EDIT: please read this and this.
clang clang clang whoops, too late
God! Today was a fog! I am posting this right now to give some concrete proof that today even happened! What a crapper!
I slept through work, like all day, just zonk, and I was mentally unconscious even if physically responsive. My total output for the day was half a test and a one-line bug fix. I talked to humans for like five minutes at lunch. I drank five cups of tea (it was good tea, but I didn't even taste it) and ate some crappy pistachio snacks. I think I've gotten to the point where I don't just eat out of boredom anymore, now I go to the bathroom out of boredom too. Honestly- it was like hourly. I was amazed that I had any liquid left in me, but what the hell, go to the bathroom again. There was a fire drill! I almost provoked a chuckle with a lame joke about how our team is going to win the fire drill; that was the humor high point of the day.

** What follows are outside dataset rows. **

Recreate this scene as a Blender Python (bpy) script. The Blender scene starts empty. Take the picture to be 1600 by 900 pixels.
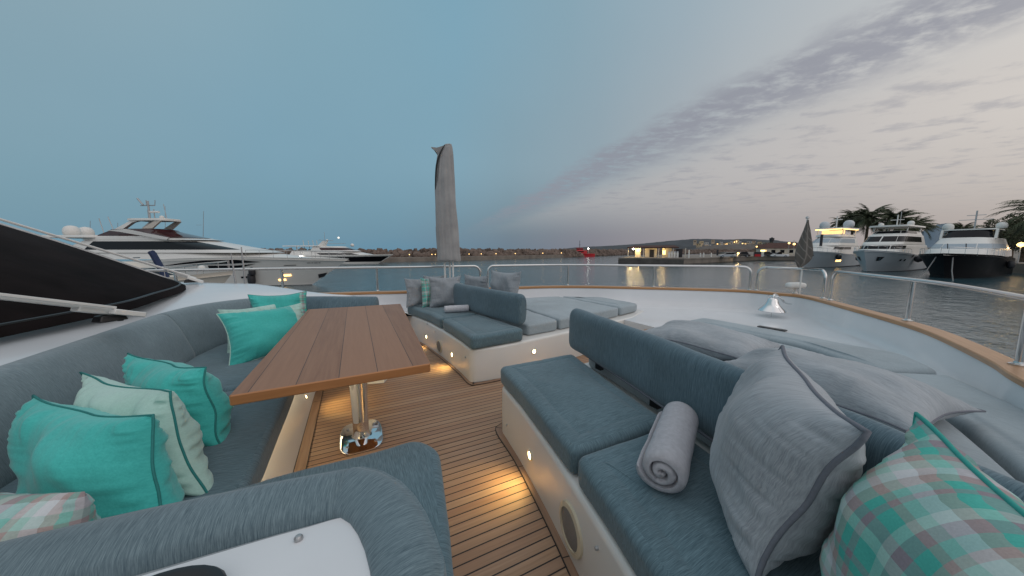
import bpy, bmesh, math, random
from mathutils import Vector, Matrix, noise, Euler
random.seed(7)
PI = math.pi
# ---------------------------------------------------------------- camera, sky, light
# axes: +X = bow of our own yacht, +Y = its port side, z = 0 on its teak deck, water at z = WZ
scene = bpy.context.scene
C = scene.collection
WZ = -2.8
F, HY, YAW, CH = 500.0, 390.5, -math.radians(26.5), 1.2
PITCH = math.atan((450 - HY) / F)
cam = bpy.data.cameras.new('camera'); camo = bpy.data.objects.new('camera', cam); C.objects.link(camo)
cam.lens = 36 * F / 1600; cam.sensor_width = 36; cam.clip_start = 0.02; cam.clip_end = 20000
camo.location = (0, 0, CH); camo.rotation_euler = (PI / 2 - PITCH, 0, YAW)
scene.camera = camo
scene.view_settings.view_transform = 'Standard'; scene.view_settings.look = 'None'
scene.view_settings.exposure = 0.0; scene.view_settings.gamma = 1.0
R_ = (math.cos(YAW), math.sin(YAW), 0.0)          # horizontal west direction
F_ = (-math.sin(YAW), math.cos(YAW), 0.0)         # horizontal north direction

def lin(r, g, b):
    f = lambda c: (c / 12.92 if c <= .04045 else ((c + .055) / 1.055) ** 2.4)
    return (f(r / 255), f(g / 255), f(b / 255), 1)

world = bpy.data.worlds.new('World'); scene.world = world; world.use_nodes = True
wn = world.node_tree; wn.nodes.clear()
def WN(t, **k):
    n = wn.nodes.new(t)
    for a, b in k.items(): setattr(n, a, b)
    return n
def wl(a, b): wn.links.new(a, b)
def wmath(op, a, b=None, c=None, clamp=False):
    n = WN('ShaderNodeMath', operation=op); n.use_clamp = clamp
    for i, v in enumerate((a, b, c)):
        if v is None: continue
        if isinstance(v, (int, float)): n.inputs[i].default_value = v
        else: wl(v, n.inputs[i])
    return n.outputs[0]
def wdot(v, w):
    n = WN('ShaderNodeVectorMath', operation='DOT_PRODUCT'); wl(v, n.inputs[0]); n.inputs[1].default_value = w
    return n.outputs['Value']
def wramp(f, stops, interp='LINEAR'):
    n = WN('ShaderNodeValToRGB'); n.color_ramp.interpolation = interp
    e = n.color_ramp.elements
    while len(e) < len(stops): e.new(0.5)
    for i, (p, c) in enumerate(stops): e[i].position = p; e[i].color = c
    wl(f, n.inputs[0]); return n.outputs['Color']
def wmix(f, a, b, mode='MIX'):
    n = WN('ShaderNodeMix', data_type='RGBA', blend_type=mode)
    if isinstance(f, (int, float)): n.inputs[0].default_value = f
    else: wl(f, n.inputs[0])
    for i, v in ((6, a), (7, b)):
        if isinstance(v, tuple): n.inputs[i].default_value = v
        else: wl(v, n.inputs[i])
    return n.outputs[2]
GLOW = (.90, .86, .87)
tc = WN('ShaderNodeTexCoord'); D = tc.outputs['Generated']
dz = wdot(D, (0, 0, 1)); dt = wdot(D, R_); dw = wdot(D, F_)
hl = wmath('SQRT', wmath('MAXIMUM', wmath('SUBTRACT', 1.0, wmath('MULTIPLY', dz, dz)), 1e-4))
tt = wmath('MULTIPLY_ADD', wmath('DIVIDE', dt, hl), 0.5, 0.5)       # 0 east .. 1 west
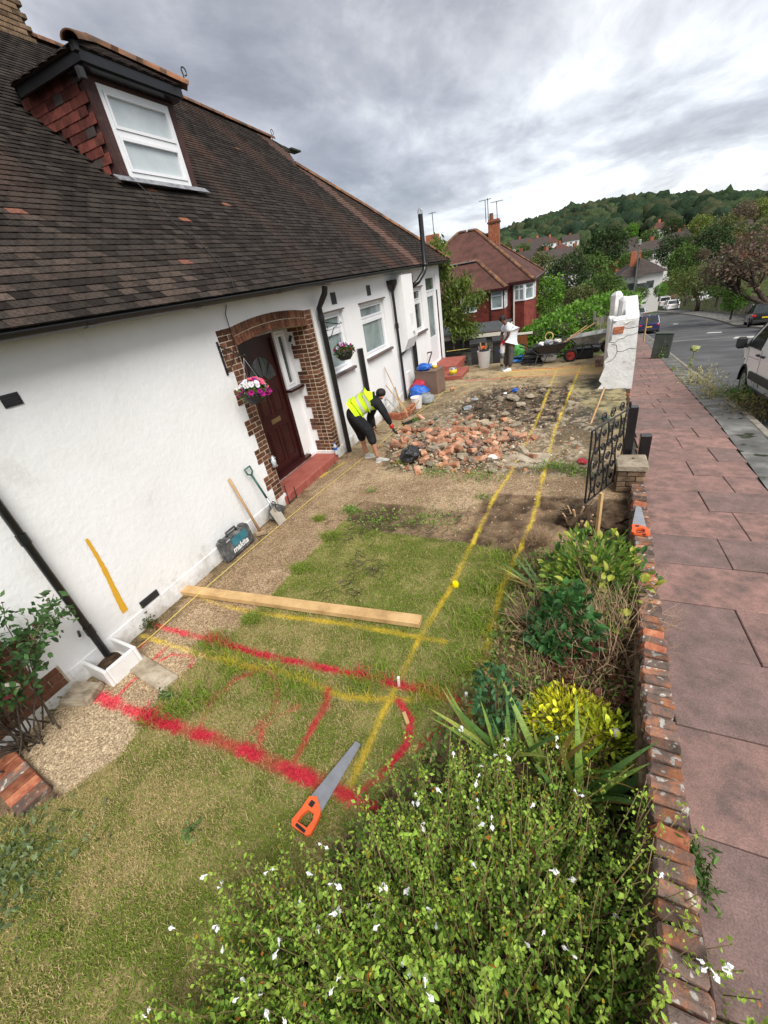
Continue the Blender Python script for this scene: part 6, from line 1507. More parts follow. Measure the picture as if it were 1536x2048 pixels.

And now I'm home, and forgetting about work. Hargfh! I've got to start working 9-5. Screw the dinner- it's fantastic, but getting home at 7:30 is too late. Blahness is the worst calamity at all, but it's not even, it's just the most blah.
But the occasional boring day is not a big deal. I'm just a little worried that I'm not at all cut out for software engineering, and I'll just put up with it for a while (because all the perks are great) and then I'll wake up all of a sudden and be 30. I made a pretty awkward comment about that yesterday, in the company of four 30-year-olds.
Uhhhhhhhhhhh I gotta get off the computer. Uuurgghh.